* [GIVEN INSTRUCTION]: Quote the listing below word for word, stopping after the line that contains "R = math.radians".

:: PROVIDED ENTRIES

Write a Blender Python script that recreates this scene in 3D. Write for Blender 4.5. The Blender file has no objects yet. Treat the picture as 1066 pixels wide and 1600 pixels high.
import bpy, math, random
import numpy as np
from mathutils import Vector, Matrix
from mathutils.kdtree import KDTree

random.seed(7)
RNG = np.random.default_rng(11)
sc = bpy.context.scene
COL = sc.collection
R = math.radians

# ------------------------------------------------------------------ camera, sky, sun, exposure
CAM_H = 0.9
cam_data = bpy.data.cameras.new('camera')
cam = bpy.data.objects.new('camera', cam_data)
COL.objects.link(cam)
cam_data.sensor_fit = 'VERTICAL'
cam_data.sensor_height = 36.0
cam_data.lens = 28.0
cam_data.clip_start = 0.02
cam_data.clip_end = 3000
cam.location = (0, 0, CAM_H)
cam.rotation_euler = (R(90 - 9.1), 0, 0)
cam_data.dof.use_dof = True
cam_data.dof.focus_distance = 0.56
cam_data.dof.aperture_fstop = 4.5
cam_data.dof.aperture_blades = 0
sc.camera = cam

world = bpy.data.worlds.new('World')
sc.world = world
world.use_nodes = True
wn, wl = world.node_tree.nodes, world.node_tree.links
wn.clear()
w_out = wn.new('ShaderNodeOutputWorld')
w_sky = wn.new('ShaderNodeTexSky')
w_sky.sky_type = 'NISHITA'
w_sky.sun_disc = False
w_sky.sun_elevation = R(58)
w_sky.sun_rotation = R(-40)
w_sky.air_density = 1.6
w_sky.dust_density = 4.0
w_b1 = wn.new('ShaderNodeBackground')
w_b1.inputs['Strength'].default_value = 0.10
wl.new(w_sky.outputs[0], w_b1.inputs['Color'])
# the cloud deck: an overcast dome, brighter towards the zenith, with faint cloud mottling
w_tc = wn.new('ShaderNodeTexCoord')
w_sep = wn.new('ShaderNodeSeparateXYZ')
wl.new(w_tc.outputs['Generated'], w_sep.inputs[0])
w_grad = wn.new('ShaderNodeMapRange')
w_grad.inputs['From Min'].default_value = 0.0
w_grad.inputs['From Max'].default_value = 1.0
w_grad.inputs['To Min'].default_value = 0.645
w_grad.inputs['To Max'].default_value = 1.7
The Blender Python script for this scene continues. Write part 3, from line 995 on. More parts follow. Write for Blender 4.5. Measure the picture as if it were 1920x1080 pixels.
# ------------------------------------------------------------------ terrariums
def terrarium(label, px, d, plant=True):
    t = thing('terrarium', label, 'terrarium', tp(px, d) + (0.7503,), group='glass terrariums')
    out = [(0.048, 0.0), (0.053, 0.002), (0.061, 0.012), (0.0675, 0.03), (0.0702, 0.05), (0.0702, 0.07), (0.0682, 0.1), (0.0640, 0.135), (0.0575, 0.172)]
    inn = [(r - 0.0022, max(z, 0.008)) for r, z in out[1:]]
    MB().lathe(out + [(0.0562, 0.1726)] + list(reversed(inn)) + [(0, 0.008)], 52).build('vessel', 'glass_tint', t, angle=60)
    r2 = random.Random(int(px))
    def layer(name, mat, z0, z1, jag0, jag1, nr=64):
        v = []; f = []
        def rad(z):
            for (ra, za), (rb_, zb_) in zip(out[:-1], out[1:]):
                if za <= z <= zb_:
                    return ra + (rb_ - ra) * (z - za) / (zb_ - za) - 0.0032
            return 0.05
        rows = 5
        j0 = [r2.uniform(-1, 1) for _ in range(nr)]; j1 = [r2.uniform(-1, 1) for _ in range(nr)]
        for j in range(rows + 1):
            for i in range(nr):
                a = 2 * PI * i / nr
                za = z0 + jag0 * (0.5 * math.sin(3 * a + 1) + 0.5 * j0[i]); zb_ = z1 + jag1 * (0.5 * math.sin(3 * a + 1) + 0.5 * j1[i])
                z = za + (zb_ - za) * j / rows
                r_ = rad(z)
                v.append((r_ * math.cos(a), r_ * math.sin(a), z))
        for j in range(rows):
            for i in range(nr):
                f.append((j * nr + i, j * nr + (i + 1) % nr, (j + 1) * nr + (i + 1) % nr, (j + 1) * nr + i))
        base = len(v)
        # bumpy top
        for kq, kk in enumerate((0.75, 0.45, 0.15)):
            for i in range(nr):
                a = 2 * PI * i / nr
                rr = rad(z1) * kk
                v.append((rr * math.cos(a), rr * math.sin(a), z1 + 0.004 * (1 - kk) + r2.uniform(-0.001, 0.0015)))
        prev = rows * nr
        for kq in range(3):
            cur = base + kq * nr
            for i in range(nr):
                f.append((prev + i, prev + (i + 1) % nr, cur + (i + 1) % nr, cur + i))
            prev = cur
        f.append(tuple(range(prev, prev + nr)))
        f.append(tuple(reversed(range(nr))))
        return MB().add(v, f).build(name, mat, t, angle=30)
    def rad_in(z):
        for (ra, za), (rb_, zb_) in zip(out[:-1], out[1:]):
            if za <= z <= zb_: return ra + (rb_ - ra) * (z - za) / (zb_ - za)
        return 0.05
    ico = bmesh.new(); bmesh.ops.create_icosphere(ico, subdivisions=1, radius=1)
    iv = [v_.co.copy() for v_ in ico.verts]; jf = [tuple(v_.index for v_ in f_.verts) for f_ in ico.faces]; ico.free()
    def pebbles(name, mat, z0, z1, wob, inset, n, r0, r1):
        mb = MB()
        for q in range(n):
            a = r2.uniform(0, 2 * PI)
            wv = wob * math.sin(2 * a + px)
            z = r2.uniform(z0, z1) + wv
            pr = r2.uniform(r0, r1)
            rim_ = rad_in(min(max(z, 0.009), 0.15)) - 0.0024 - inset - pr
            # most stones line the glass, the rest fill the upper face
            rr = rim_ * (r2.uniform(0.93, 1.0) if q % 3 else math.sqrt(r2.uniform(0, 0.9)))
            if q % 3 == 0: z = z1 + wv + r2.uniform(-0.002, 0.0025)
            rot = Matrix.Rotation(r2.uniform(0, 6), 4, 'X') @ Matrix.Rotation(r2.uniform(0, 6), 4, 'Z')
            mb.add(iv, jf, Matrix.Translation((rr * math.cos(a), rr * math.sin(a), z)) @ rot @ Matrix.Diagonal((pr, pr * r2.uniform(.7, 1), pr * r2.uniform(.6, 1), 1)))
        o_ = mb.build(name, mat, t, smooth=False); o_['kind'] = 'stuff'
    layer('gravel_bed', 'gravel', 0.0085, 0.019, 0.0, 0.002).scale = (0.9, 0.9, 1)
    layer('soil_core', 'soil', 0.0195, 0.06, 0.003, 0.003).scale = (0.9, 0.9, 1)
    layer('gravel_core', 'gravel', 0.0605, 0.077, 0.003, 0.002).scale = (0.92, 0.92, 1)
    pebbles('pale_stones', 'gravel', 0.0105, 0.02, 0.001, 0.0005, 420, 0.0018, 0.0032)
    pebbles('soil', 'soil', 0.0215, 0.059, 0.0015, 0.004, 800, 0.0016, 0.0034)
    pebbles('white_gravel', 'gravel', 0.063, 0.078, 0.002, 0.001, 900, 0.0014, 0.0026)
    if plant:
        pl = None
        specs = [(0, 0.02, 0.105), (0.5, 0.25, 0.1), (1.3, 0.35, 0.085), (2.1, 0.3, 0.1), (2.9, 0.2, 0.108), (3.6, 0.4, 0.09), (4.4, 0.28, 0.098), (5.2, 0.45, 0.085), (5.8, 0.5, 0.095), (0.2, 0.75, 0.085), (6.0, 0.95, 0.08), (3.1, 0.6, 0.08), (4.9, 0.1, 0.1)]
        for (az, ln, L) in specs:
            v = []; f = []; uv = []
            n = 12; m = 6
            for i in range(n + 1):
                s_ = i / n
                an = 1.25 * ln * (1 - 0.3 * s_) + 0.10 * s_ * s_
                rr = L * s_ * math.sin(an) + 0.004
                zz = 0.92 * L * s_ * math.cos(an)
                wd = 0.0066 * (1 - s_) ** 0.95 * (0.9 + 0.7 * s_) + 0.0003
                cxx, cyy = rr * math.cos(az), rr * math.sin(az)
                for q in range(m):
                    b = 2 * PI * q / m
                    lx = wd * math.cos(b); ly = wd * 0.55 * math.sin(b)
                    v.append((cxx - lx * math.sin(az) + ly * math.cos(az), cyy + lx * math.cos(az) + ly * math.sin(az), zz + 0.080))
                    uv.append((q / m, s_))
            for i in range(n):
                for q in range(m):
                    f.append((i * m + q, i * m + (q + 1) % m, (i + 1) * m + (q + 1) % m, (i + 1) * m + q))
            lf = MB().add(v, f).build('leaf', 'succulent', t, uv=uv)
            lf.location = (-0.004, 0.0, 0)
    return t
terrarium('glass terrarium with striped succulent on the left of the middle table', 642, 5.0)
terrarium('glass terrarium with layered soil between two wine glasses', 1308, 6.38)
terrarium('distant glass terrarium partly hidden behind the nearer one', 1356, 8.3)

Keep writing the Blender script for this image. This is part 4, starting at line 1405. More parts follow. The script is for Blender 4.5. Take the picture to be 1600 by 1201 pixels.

::::

* [EXERCISE RESPONSE]:
Write a Blender Python script that recreates this scene in 3D. Write for Blender 4.5. The Blender file has no objects yet. Treat the picture as 1066 pixels wide and 1600 pixels high.
import bpy, math, random
import numpy as np
from mathutils import Vector, Matrix
from mathutils.kdtree import KDTree

random.seed(7)
RNG = np.random.default_rng(11)
sc = bpy.context.scene
COL = sc.collection
R = math.radians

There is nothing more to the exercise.